I strongly recommend an annual subscription: I conceive of this newsletter as a series of year-long classes, with extended units and recurring themes and elements.
My plans are never fully set in stone—although I sketch out big-picture arcs in advance, I typically only write one or two weeks ahead of publication, and sometimes just a day or two.1 But over the next year, I anticipate that we’ll look at some historical Manhattan variations, several savory Martinis, a couple of notable tiki drinks, some highballs, and, I hope, a new-to-this-newsletter technique or two.
We’ll also have a new Thanksgiving drink coming in the next several days. (Hint: It rhymes with lean, mean Houdini.)
Finally, I hope to write more about bars and bargoing, and how home bartenders should approach drinking out.
If you’ve been considering a paid subscription, the time to lock in is now.
Thanks to all my readers for four incredible, surprising, delightful, delicious, structurally rigorous,2 Cynar-soaked years.
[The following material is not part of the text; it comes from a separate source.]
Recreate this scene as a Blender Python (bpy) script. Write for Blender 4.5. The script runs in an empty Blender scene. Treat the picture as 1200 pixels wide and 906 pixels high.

Every bar needs regulars. The same goes for a cocktail newsletter. I’m glad to have the very best.
The Big Gal Is Ready For Another Year
I think this is more or less how early seasons of 24, which always seemed to have a rough idea where it was going but also seemed to be making it up on the fly, were written.
…mostly.
One of my favorite Substacks... a systems approach to cocktails. I've learned how to make very good cocktails in a very short period of time thanks to your newsletter. I like the new feature of being able to ask questions, though I've also found puzzling through and experimenting myself has turned out pretty good more often than not.
Question 1) for those of us using Reader, how do we send you a question?
Question to answer: For those of us with 40-bottle bars and no real plans to expand them… should we be buying more cocktail books? Are important new ones coming out every year? Or are they increasingly for more arcane drinks and there’s not much to add once you know how to make twenty really good drinks and how to work with the basic structures to play with them?